La pregunta no era si existía una investigación. La pregunta era: ¿por qué se filtró justo ahora?

La respuesta implícita fue unánime: porque la FGR había perdido control interno. Porque intereses cruzados querían lastimar a la 4T. Porque la filtración no solo embarraba a un empresario, sino también a Bosch, la nueva joya mediática del país. Porque el triunfo, tan necesario en una nación saturada de malas noticias, se convirtió en combustible político en cuestión de horas. Porque México estaba celebrando una coronación, y alguien sacó un expediente que olía a guerra interna.

Eso, en Palacio Nacional, fue dinamita.

No se podía permitir que una victoria global, limpia y emocional, se convirtiera en pleito burocrático. Mucho menos cuando la Presidencia buscaba proyectar una nueva etapa institucional y evitar conflictos con la industria cultural y de entretenimiento que ya estaba devolviendo atención internacional al país. Gertz había sobrevivido a todo: a expedientes fallidos, a presiones, a audios filtrados, a críticas internacionales. Pero tocar un símbolo recién coronado fue otra cosa. Transformó un problema jurídico en un problema político. Y en México, los problemas políticos se resuelven de una sola forma: pidiendo renuncias.
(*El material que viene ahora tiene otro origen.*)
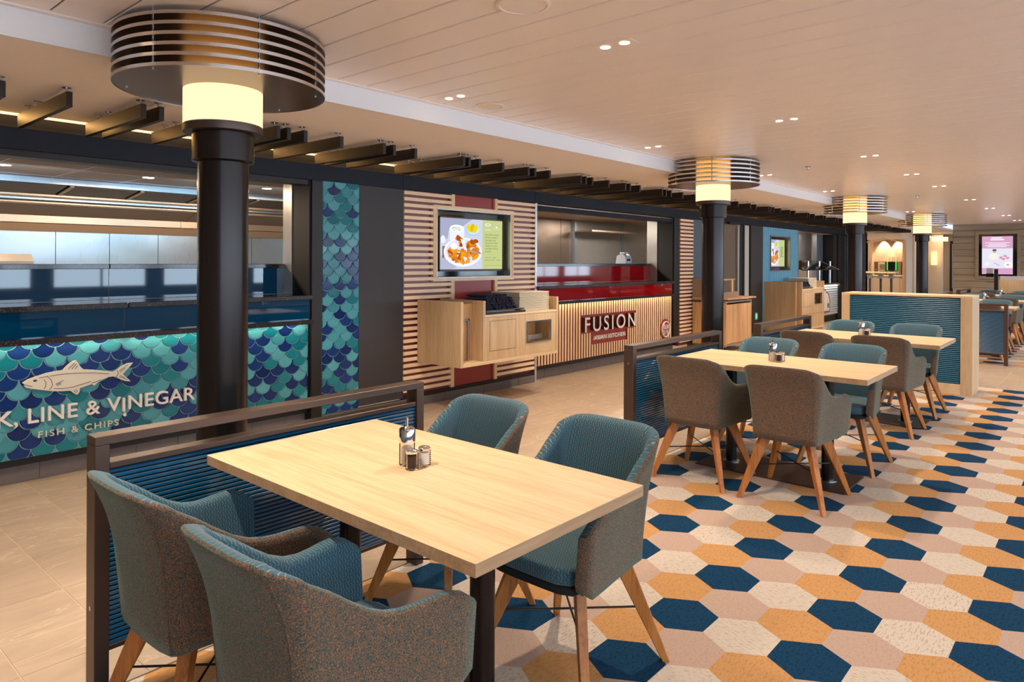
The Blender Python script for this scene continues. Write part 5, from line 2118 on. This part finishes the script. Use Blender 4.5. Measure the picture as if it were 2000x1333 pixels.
def top_h(i):
    p = shell_path(0.62)
    x, y = p[i]
    if x > -0.165:
        q = (0.252 - x) / 0.417
        h = 0.642 - 0.016 * smooth01(q * 2.2)
        h += 0.125 * smooth01((q - 0.50) / 0.52) ** 1.5
        # rounded front corner
        rr = 0.055
        d = x - (0.252 - rr)
        if d > 0:
            h -= rr - math.sqrt(max(0, rr * rr - d * d))
        return h
    # around the back: big round shoulders
    hb = 0.225
    s = max(0.0, (abs(y) - 0.13) / (hb - 0.13))
    return 0.822 - 0.070 * (1 - math.sqrt(max(0, 1 - min(1, s) ** 2.0)))


TOPS = [top_h(i) for i in range(NP)]
for _ in range(2):
    TOPS = [TOPS[0]] + [(TOPS[i - 1] + 2 * TOPS[i] + TOPS[i + 1]) / 4 for i in range(1, NP - 1)] + [TOPS[-1]]
BOT = []
for i in range(NP):
    x, y = shell_path(0.4)[i]
    b = 0.372 + 0.012 * smooth01((x + 0.1) / 0.3)
    d = x - (0.252 - 0.03)
    if d > 0:
        b += 0.03 - math.sqrt(max(0, 0.0009 - d * d))
    BOT.append(b)


def make_chair():
    t = thing('armchair', (0, 0, 0), '', 'chair')
    NZ = 10

    def offs(pts, d):
        out = []
        n = len(pts)
        for i in range(n):
            a = pts[max(0, i - 1)]
            b = pts[min(n - 1, i + 1)]
            tx, ty = b[0] - a[0], b[1] - a[1]
            l = math.hypot(tx, ty) or 1
            out.append((pts[i][0] + ty / l * d, pts[i][1] - tx / l * d))
        return out
    rows = []

    def row(frac, d, dz=0.0, zfix=None):
        r = []
        cache = []
        for i in range(NP):
            z = BOT[i] + (TOPS[i] - BOT[i]) * frac + dz if zfix is None else max(zfix, BOT[i])
            p = shell_path(z)
            o = offs(p, d)[i]
            r.append((o[0], o[1], z))
        return r
    TH = 0.042
    outer = [row(0.0, 0.010, 0.0)] + [row(k / NZ, 0.0) for k in range(0, NZ)]
    outer += [row(0.985, 0.0), row(1.0, 0.004, 0.002), row(1.0, 0.011, 0.006)]
    inner = [row(1.0, 0.011, 0.006), row(1.0, 0.022, 0.006), row(1.0, TH - 0.005, 0.0), row(0.97, TH)]
    inner += [row(k / NZ, TH) for k in range(NZ - 1, 0, -1)]
    inner += [row(0.0, TH - 0.006)]

    def grid(rows, name, mat, uvm):
        v = [p for r in rows for p in r]
        f = []
        for a in range(len(rows) - 1):
            for i in range(NP - 1):
                f.append((a * NP + i, (a + 1) * NP + i, (a + 1) * NP + i + 1, a * NP + i + 1))
        return v, f
    # uv by arc length
    base = shell_path(0.55)
    s = [0.0]
    for i in range(1, NP):
        s.append(s[-1] + math.hypot(base[i][0] - base[i - 1][0], base[i][1] - base[i - 1][1]))
    v, f = grid(outer, 'o', None, None)
    # end caps closing the arm fronts
    nO = len(v)
    vi, fi = grid(inner, 'i', None, None)
    capf = []
    allv = v + vi
    for e in (0, NP - 1):
        o_col = [a * NP + e for a in range(1, len(outer))]
        i_col = [nO + a * NP + e for a in range(len(inner) - 1, -1, -1)]
        n_ = min(len(o_col), len(i_col))
        for k in range(n_ - 1):
            a, b = o_col[int(k * (len(o_col) - 1) / (n_ - 1))], o_col[int((k + 1) * (len(o_col) - 1) / (n_ - 1))]
            c, d = i_col[int(k * (len(i_col) - 1) / (n_ - 1))], i_col[int((k + 1) * (len(i_col) - 1) / (n_ - 1))]
            capf.append((a, b, d, c) if e == 0 else (a, c, d, b))
    o1 = mesh_obj('outer_shell', allv, f + capf, 'tweed', t, True)
    # drop unused verts by bmesh
    b_ = bmesh.new()
    b_.from_mesh(o1.data)
    bmesh.ops.delete(b_, geom=[q for q in b_.verts if not q.link_faces], context='VERTS')
    bmesh.ops.recalc_face_normals(b_, faces=b_.faces[:])
    b_.to_mesh(o1.data)
    b_.free()
    uv = []
    for r in inner:
        for i, p in enumerate(r):
            uv.append((s[i], p[2]))
    o2 = mesh_obj('inner_padding', vi, fi, 'teal_pattern', t, True, uvs=uv)
    b_ = bmesh.new()
    b_.from_mesh(o2.data)
    bmesh.ops.recalc_face_normals(b_, faces=b_.faces[:])
    b_.to_mesh(o2.data)
    b_.free()
    # stitched seam piping at the back corners
    for sg_ in (0, 1):
        i = 14 if sg_ == 0 else NP - 15
        g = G()
        prev_ = None
        for k in range(0, 13):
            z = BOT[i] + (TOPS[i] - BOT[i]) * k / 12 * 0.97
            p = offs(shell_path(z), -0.0008)[i]
            q = (p[0], p[1], z)
            if prev_:
                g.tube(prev_, q, 0.0016, 5)
            prev_ = q
        g.obj('seam', 'tweed', t)
    # seat cushion
    def pad(name, mat, z0, z1, grow, xf, r, dome=0.0):
        v, f, uv_ = [], [], []
        nx_, ny_ = 10, 10
        hb, hf, xb = 0.152 + grow, 0.200 + grow, -0.168 - grow
        prof = [(z0, 0.0), (z0 + r, 1.0), (z1 - r, 1.0), (z1 - r * 0.3, 0.7), (z1, 0.0)]
        ring = []
        n = 24
        pts = []
        per = [(xb, -hb), (xf, -hf), (xf, hf), (xb, hb)]
        out = []
        for e in range(4):
            a, b = per[e], per[(e + 1) % 4]
            for k in range(6):
                t_ = k / 6
                out.append((a[0] + (b[0] - a[0]) * t_, a[1] + (b[1] - a[1]) * t_))
        cr = []
        for (x, y) in out:
            cr.append((x, y))
        n = len(cr)
        # soften corners
        for _ in range(2):
            cr = [((cr[i - 1][0] + 3 * cr[i][0] + cr[(i + 1) % n][0]) / 5, (cr[i - 1][1] + 3 * cr[i][1] + cr[(i + 1) % n][1]) / 5) for i in range(n)]
        for (z, g_) in prof:
            ins = r * (1 - g_)
            for (x, y) in cr:
                v.append((x * (1 - ins / 0.2), y * (1 - ins / 0.2), z))
                uv_.append((y, x + z))
        for a in range(len(prof) - 1):
            for i in range(n):
                j = (i + 1) % n
                f.append((a * n + i, a * n + j, (a + 1) * n + j, (a + 1) * n + i))
        top = (len(prof) - 1) * n
        v.append((0.02, 0, z1 + dome))
        uv_.append((0, 0.02 + z1))
        for i in range(n):
            f.append((top + i, top + (i + 1) % n, len(v) - 1))
        f.append(tuple(range(n))[::-1])
        return mesh_obj(name, v, f, mat, t, True, uvs=uv_)
    pad('seat_cushion', 'teal_pattern', 0.405, 0.462, 0.0, 0.258, 0.012, 0.006)
    pad('seat_base', 'seat_base_fabric', 0.374, 0.404, 0.0, 0.246, 0.006)
    # legs
    for sx in (-1, 1):
        for sy in (-1, 1):
            top = Vector((sx * 0.125, sy * 0.130, 0.376))
            foot = Vector((sx * 0.247, sy * 0.247, 0.0))
            ang = math.atan2(sy, sx)
            u_ = Vector((math.cos(ang), math.sin(ang), 0))
            w_ = Vector((-math.sin(ang), math.cos(ang), 0))
            v = []
            for (c, a, b) in ((top, 0.034, 0.018), (top + (foot - top) * 0.35, 0.027, 0.0165), (foot, 0.0135, 0.0125)):
                for (p, q) in ((-1, -1), (1, -1), (1, 1), (-1, 1)):
                    v.append(c + u_ * (a * p) + w_ * (b * q))
            f = [(0, 3, 2, 1), (8, 9, 10, 11)]
            for k in (0, 4):
                for i in range(4):
                    j = (i + 1) % 4
                    f.append((k + i, k + j, k + 4 + j, k + 4 + i))
            lg = mesh_obj('leg', v, f, 'leg_oak', t)
            b_ = bmesh.new()
            b_.from_mesh(lg.data)
            bmesh.ops.bevel(b_, geom=b_.edges[:], offset=0.0025, segments=1, affect='EDGES')
            bmesh.ops.recalc_face_normals(b_, faces=b_.faces[:])
            b_.to_mesh(lg.data)
            b_.free()
    for sy in (-1, 1):
        z = 0.205 + 0.006 * sy
        k = (0.376 - z) / 0.376
        x_ = 0.125 + 0.122 * k - 0.008
        y_ = 0.130 + 0.117 * k - 0.008
        G().tube((-x_, -sy * y_, z), (x_, sy * y_, z), 0.0038, 8).obj('cross_bar', 'dark_rod', t)
    return t


ch0 = make_chair()
chk = [(c, kids(c)) for c in kids(ch0)]
CH = [
    (0.995, 1.46, 0, 'big tweed-backed armchair in the bottom left foreground, nearest the camera'),
    (0.995, 2.08, 0, 'tweed-backed armchair at the left of the front table, beside the near divider'),
    (2.00, 1.465, PI, 'teal-fronted armchair at the right corner of the front table'),
    (2.00, 2.085, PI, 'teal-fronted armchair behind the front table, next to the stone floor'),
    (4.35, 1.485, 0, 'tweed armchair seen from behind at the second table, nearer to the aisle'),
    (4.35, 2.085, 0, 'tweed armchair seen from behind at the second table, nearer to the divider'),
    (5.31, 1.465, PI, 'teal-fronted armchair across the second table, nearer to the aisle'),
    (5.31, 2.085, PI, 'teal-fronted armchair across the second table, nearer to the divider'),
    (6.62, 1.49, 0, 'tweed armchair at the third table with its whole arm showing by the aisle'),
    (6.62, 2.09, 0, 'tweed armchair at the third table, half hidden behind teal chair backs'),
    (7.59, 1.49, PI, 'teal-fronted armchair between the third table and the booth screen, at the aisle'),
    (7.59, 2.09, PI, 'teal-fronted armchair between the third table and the booth screen, left one'),
    (12.68, 1.50, 0, 'brown-backed armchair behind the cross divider, at the nearest far table'),
    (12.68, 2.10, 0, 'hidden brown-backed armchair at the nearest far table, behind the booth'),
    (13.76, 1.50, PI, 'armchair across the nearest far table, on its aisle side'),
    (13.76, 2.10, PI, 'armchair across the nearest far table, on its booth side'),
    (15.05, 1.50, 0, 'armchair at the middle far table, back to the camera, aisle side'),
    (15.05, 2.10, 0, 'armchair at the middle far table, back to the camera, booth side'),
    (16.1, 1.50, PI, 'armchair facing the camera across the middle far table, aisle side'),
    (16.1, 2.10, PI, 'armchair facing the camera across the middle far table, booth side'),
    (17.5, 1.50, 0, 'armchair at the farthest table with its back to the camera, right one'),
    (17.5, 2.10, 0, 'armchair at the farthest table with its back to the camera, left one'),
    (18.5, 1.50, PI, 'armchair facing the camera across the farthest table, right one'),
    (18.5, 2.10, PI, 'armchair facing the camera across the farthest table, left one'),
]
for i, (x, y, rz, lb) in enumerate(CH):
    if i == 0:
        ch0.location = (x, y, 0)
        ch0.rotation_euler = (0, 0, rz)
        ch0['label'] = lb
        ch0['group'] = 'armchairs around the tables'
    else:
        dup(ch0, (x, y, 0), rz, lb, 'armchairs around the tables', chk)

# ------------------------------------------------------------------ ceiling fittings
PAIRS = [(0.6, 'a'), (2.9, 'a'), (5.26, 'a'), (7.58, 'a'), (9.47, 'a'), (11.19, 'a'), (13.9, 'a'), (16.35, 'a'), (19.0, 'a'), (21.3, 'a'),
         (0.6, 'b'), (3.155, 'b'), (5.72, 'b'), (8.46, 'b'), (10.96, 'b'), (13.6, 'b'), (16.43, 'b'), (19.6, 'b')]
dl = None
for k, (x, r) in enumerate(PAIRS):
    y = 1.865 if r == 'a' else 3.255
    row = 'over the tables' if r == 'a' else 'beside the white fascia'
    idx = k + 1 if r == 'a' else k - 9
    lab = 'twin recessed downlight %s, %s from the camera' % (row, ['nearest', 'second', 'third', 'fourth', 'fifth', 'sixth', 'seventh', 'eighth', 'ninth', 'tenth'][idx - 1])
    if dl is None:
        dl = thing('twin_downlight', (x, y, CEIL), lab, 'light')
        G().box(-0.05, 0.05, -0.11, 0.11, -0.0015, 0.001).obj('trim_plate', 'white_ceiling', dl)
        for s in (-0.055, 0.055):
            G().lathe([(0.025, -0.003), (0.022, -0.0018)], 16, 0, s).obj('lamp_lens', 'downlight_glow', dl)
        dlk = [(c, kids(c)) for c in kids(dl)]
        dl['group'] = 'twin downlights in the plank ceiling'
    else:
        dup(dl, (x, y, CEIL), 0, lab, 'twin downlights in the plank ceiling', dlk)
    spot('downlight_beam', (x, y, CEIL - 0.02), 104 if r == 'a' else 84, WARM, 2.0, 0.75, 0.05)
# rows nearer the windows, outside the frame
for i in range(6):
    spot('downlight_beam', (0.6 + i * 3.2, -0.6, CEIL - 0.02), 90, WARM, 2.0, 0.75, 0.05)
    spot('downlight_beam', (0.6 + i * 3.2, -2.8, CEIL - 0.02), 78, WARM, 2.0, 0.75, 0.05)
# added spots below the soffit, no fittings, brightening the walkway and counter fronts
for i in range(7):
    spot('soffit_fill', (1.0 + i * 2.7, 3.95, SOFF - 0.02), 85, WARM, 1.8, 0.7, 0.05)
for k, (x, y, r, lab) in enumerate(((2.193, 1.859, 0.115, 'large round ceiling speaker at the top edge of the photo'), (3.491, 3.255, 0.10, 'round ceiling speaker near the white fascia'))):
    s = thing('ceiling_speaker', (x, y, CEIL), lab, 'speaker')
    G().lathe([(r, -0.001), (r, -0.004), (r * 0.88, -0.007), (r * 0.86, -0.003), (0, -0.003)], 36).obj('rim', 'white_ceiling', s, True)
    G().lathe([(r * 0.85, -0.0045), (0.0, -0.006)], 36).obj('grille', 'white_soffit', s, True)
for k, (x, y) in enumerate(((8.0, 2.6), (12.6, 2.4))):
    s = thing('sprinkler_head', (x, y, CEIL), ['small sprinkler head in the ceiling beyond the second column', 'small sprinkler head in the ceiling beyond the third column'][k], 'sprinkler')
    G().lathe([(0.03, -0.001), (0.028, -0.006), (0.008, -0.008), (0.006, -0.03)], 16).obj('body', 'rod_metal', s, True)
    G().lathe([(0.016, -0.034), (0.016, -0.031)], 12).obj('deflector', 'rod_metal', s)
El 27 de noviembre de 2025, presentó la suya.

Salió con un extraño nombramiento diplomático y un comunicado sin dramatismos, pero cargado de silencios. Fue la despedida de un fiscal que quiso ser reformador, que terminó siendo símbolo de poder concentrado y que cayó no por un caso penal, sino por una coronación que puso demasiados reflectores sobre sus polémicas.

Y así, la corona de Fátima Bosch terminó abollando algo más que el ego de los críticos: terminó abollando, también, el trono del fiscal más poderoso del México reciente.